» Input for this task:
• • • •

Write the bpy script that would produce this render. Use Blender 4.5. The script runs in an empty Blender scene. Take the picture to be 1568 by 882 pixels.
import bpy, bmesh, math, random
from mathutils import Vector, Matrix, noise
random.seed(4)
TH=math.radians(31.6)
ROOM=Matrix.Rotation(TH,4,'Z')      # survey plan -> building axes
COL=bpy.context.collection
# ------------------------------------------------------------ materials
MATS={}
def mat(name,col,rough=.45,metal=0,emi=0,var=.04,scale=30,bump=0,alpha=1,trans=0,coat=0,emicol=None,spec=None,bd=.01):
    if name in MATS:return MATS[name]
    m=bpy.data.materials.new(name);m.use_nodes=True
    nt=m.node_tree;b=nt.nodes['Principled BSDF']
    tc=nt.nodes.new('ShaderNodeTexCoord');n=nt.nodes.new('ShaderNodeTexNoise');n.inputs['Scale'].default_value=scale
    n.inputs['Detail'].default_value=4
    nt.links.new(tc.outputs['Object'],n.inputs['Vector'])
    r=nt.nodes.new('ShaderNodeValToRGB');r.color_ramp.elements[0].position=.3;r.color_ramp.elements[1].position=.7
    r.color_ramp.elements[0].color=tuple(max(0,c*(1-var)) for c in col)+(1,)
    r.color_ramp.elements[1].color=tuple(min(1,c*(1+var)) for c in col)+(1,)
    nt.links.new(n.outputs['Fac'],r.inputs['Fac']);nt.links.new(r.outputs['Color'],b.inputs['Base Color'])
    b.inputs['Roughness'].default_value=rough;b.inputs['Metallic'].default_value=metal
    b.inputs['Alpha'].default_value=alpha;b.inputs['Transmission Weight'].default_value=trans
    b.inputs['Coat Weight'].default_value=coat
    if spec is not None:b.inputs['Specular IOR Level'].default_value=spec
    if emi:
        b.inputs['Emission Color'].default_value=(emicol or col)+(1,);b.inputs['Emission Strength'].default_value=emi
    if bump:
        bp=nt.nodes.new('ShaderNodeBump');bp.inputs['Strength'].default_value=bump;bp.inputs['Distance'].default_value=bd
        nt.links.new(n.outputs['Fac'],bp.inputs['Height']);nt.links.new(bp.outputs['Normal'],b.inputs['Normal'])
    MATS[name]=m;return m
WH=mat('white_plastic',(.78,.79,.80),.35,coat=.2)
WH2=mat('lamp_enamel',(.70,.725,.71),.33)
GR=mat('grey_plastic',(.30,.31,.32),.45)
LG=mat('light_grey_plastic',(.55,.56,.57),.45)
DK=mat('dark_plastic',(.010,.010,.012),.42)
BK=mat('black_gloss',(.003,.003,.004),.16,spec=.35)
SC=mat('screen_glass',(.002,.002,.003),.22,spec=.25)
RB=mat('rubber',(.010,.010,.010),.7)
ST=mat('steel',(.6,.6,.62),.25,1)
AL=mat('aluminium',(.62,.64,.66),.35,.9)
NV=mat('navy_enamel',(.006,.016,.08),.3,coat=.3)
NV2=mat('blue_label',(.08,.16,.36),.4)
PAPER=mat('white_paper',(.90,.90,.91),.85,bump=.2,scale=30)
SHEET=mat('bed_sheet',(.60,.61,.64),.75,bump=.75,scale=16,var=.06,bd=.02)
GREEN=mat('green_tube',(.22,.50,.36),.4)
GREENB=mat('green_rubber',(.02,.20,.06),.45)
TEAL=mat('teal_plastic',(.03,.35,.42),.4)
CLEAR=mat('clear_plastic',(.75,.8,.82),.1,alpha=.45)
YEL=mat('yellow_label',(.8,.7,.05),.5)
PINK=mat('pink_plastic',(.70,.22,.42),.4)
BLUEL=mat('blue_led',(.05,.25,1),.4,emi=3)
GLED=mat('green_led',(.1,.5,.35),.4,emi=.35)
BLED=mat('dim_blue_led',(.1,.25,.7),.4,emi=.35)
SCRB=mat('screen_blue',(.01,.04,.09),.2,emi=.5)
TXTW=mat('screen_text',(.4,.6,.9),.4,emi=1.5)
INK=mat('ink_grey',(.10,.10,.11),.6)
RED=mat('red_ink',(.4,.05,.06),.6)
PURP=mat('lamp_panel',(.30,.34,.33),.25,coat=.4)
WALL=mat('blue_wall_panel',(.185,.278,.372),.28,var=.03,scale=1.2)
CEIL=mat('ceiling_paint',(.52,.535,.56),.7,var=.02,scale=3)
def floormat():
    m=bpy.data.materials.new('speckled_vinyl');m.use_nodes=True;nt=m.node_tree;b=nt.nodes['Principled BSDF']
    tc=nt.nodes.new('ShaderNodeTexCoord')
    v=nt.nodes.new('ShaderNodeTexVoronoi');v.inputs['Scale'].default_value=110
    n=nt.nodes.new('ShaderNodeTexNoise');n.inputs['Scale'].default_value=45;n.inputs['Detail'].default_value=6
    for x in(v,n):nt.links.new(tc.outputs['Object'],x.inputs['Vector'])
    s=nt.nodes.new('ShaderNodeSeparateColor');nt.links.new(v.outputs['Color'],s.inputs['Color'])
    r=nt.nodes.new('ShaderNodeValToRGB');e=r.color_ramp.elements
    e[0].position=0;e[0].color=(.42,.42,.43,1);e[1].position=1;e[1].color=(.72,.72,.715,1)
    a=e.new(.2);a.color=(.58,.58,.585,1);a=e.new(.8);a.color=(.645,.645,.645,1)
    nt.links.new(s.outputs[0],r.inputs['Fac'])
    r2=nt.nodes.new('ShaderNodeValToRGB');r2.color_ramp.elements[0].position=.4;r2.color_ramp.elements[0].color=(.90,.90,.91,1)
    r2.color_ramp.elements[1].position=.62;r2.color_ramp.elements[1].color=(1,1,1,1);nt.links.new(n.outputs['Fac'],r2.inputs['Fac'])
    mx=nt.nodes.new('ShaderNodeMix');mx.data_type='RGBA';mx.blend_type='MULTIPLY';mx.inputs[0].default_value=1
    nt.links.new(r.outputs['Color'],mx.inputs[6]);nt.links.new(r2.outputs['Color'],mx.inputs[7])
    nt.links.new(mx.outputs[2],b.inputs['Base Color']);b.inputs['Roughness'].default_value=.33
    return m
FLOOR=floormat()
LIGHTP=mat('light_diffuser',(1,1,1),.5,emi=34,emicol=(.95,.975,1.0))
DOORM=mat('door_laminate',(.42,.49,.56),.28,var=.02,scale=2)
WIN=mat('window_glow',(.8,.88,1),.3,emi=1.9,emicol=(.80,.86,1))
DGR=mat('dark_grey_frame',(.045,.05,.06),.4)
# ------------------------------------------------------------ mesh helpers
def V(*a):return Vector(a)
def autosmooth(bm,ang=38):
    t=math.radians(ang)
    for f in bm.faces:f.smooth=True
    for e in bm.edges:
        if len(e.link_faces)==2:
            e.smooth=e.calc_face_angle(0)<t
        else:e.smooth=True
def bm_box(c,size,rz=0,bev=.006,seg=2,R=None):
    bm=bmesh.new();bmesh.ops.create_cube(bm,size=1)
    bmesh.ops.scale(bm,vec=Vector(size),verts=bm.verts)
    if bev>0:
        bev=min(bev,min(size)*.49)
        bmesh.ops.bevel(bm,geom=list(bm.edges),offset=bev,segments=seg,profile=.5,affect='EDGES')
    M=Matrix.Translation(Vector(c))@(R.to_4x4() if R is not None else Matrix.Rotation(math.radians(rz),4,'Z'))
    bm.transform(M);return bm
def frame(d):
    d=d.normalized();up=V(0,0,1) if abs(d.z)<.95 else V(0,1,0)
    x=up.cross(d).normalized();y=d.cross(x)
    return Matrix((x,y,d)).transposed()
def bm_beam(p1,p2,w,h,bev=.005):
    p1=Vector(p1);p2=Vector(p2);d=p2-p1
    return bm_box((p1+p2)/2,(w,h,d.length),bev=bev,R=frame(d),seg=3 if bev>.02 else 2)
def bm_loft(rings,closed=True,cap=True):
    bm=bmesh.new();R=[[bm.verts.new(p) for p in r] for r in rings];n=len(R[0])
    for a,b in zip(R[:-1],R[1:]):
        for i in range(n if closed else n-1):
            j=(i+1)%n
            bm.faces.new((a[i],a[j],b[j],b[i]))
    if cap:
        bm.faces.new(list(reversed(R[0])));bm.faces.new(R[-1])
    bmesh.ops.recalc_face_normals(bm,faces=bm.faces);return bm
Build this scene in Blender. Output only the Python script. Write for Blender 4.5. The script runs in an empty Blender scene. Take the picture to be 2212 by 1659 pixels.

• • • •

» What is expected: List all lines in the material containing the string "pixels".

» Completed task:
Write the bpy script that would produce this render. Use Blender 4.5. The script runs in an empty Blender scene. Take the picture to be 1568 by 882 pixels.
Build this scene in Blender. Output only the Python script. Write for Blender 4.5. The script runs in an empty Blender scene. Take the picture to be 2212 by 1659 pixels.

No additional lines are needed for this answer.